Question

If E and F are subfield of a finite field K and E is isomorphic to F prove that $\mathit{E}\mathbf{=}\mathit{F}$.

Short answer

It is proved that $E=F$.

Step-by-step solution

Definition of splititing subfield

A splitting field of a polynomial with coefficient in a smallest field extension of that field over which the polynomial split into linear factor.

Showing that E=F

Let E and F are subfield of a finite field K . Also E is isomorphic to F that is $E\equiv F$. That is both the subfield E and F of a finite field K are equal.

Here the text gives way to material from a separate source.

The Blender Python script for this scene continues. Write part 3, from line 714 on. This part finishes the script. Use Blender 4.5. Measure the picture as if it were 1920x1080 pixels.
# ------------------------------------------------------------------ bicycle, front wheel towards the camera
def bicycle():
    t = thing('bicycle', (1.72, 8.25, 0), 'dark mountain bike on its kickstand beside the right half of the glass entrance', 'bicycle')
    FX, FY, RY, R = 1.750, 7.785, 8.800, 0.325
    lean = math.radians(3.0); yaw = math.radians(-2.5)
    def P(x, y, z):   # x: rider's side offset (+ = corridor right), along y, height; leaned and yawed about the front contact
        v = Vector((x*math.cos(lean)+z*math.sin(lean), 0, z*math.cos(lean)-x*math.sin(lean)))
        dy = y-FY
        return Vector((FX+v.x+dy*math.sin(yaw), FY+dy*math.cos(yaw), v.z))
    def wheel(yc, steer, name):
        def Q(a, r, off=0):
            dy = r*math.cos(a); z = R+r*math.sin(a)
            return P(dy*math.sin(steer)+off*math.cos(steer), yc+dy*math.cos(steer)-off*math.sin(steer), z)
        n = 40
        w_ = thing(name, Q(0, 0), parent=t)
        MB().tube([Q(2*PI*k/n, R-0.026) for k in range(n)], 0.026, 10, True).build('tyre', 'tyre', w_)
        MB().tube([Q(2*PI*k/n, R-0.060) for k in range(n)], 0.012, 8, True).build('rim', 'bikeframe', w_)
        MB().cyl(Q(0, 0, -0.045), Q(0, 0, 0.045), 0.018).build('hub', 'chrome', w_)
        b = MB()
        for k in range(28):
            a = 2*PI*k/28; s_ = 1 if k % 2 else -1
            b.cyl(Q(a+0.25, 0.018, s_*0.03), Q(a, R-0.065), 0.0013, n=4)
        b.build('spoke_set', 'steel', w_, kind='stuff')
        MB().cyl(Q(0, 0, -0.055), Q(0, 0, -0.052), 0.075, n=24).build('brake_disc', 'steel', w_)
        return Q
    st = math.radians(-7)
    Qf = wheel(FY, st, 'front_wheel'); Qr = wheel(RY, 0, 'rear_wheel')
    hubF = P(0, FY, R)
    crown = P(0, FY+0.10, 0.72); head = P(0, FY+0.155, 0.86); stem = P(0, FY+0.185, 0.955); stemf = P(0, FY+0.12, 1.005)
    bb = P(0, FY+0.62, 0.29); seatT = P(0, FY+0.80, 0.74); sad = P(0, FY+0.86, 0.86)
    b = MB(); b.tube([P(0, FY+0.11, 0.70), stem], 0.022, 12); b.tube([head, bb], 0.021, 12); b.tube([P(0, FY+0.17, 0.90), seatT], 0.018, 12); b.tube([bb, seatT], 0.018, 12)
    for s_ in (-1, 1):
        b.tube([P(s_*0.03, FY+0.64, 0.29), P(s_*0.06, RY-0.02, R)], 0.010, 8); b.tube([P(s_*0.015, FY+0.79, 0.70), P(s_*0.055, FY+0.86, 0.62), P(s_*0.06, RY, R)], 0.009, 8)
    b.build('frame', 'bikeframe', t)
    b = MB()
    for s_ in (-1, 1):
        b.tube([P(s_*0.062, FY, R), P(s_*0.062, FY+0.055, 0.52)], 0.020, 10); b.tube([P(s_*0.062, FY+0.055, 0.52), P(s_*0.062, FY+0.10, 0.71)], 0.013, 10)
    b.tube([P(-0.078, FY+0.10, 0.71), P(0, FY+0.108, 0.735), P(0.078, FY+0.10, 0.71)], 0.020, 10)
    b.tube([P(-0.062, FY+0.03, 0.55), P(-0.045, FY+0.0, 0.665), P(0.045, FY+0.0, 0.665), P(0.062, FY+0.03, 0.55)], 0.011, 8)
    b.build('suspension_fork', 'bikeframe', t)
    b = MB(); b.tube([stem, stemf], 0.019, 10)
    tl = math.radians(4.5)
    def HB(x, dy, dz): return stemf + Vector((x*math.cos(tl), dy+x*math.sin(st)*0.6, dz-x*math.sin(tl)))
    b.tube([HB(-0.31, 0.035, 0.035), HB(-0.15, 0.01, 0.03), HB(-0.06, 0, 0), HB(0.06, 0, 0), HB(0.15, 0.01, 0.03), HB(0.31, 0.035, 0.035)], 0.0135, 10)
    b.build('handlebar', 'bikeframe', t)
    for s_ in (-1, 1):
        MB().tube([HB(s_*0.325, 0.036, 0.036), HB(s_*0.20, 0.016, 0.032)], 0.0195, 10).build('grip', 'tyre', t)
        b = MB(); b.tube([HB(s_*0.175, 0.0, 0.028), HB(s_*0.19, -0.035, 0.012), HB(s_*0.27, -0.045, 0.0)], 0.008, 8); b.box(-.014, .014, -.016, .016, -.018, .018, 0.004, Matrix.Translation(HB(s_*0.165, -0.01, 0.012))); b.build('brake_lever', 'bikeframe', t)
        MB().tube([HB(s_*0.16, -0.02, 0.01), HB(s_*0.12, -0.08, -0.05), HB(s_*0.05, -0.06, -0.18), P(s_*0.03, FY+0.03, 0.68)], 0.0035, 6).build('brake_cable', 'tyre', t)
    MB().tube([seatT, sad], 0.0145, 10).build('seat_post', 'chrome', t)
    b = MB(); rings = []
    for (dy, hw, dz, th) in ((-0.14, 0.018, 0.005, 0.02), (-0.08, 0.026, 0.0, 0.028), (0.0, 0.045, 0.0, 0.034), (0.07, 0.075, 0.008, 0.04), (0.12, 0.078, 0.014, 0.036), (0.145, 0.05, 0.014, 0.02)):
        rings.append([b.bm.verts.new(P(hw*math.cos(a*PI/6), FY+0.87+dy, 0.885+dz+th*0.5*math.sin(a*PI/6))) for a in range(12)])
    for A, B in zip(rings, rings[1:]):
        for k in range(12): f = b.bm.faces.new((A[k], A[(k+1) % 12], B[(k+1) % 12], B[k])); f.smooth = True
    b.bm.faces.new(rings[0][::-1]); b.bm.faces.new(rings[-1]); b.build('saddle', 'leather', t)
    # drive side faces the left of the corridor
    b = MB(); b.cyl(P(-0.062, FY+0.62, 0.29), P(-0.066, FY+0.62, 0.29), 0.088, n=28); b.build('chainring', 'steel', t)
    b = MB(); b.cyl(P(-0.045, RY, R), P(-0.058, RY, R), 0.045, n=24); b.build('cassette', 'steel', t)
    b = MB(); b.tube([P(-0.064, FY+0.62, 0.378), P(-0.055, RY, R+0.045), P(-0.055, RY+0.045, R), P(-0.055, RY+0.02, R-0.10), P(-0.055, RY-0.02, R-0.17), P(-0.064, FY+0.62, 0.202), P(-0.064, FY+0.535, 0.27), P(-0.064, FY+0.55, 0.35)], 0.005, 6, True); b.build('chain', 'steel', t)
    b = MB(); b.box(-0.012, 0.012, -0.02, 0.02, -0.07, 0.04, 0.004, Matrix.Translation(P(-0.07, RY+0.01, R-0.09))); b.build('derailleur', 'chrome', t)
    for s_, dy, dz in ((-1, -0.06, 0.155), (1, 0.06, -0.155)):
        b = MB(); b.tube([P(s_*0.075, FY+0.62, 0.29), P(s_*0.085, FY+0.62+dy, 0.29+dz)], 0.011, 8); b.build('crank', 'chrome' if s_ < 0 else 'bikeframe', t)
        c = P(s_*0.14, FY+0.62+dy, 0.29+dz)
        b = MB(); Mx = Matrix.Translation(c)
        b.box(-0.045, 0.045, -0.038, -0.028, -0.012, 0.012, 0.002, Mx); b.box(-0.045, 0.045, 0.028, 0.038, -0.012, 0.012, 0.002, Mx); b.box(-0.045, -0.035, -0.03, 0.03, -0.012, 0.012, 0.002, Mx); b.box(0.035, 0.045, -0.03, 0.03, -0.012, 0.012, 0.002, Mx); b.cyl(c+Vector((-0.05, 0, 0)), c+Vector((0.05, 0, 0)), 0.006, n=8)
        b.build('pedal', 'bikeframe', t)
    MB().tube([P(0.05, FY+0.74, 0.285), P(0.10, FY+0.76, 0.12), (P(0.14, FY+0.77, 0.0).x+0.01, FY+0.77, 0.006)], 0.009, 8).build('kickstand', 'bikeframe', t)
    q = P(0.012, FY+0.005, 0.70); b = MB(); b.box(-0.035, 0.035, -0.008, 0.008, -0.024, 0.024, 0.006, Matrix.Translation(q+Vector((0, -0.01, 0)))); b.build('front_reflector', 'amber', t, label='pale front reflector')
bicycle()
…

Since E is isomorphic to F so isomorphic implies that the order of both the subfield are equal. This mean$\left|E\left|=\right|F\right|$.

Both have order $p^n$for some prime p. This implies:

$$\begin{gathered} \left|E\left|=\right|F\right| \\ =p^n \end{gathered}$$

Then by the given theorem:

Let Kbe an extension field of $Z_p$ and n a positive integer. Then K has order $p^n$ if and only if K is a splititing field of $x^{p^n}-x$over $Z_P$.

Each of E and F consist of the root of the polynomial of $x^{p^n}-x$in K. Therefore,

$E=Z_P\left(u_1,u_2,.....u_i\right)=F$

Here $u_i$is all the root of the polynomial of $x^{p^n}-x$ in K . Therefore the claim follows $E=F$.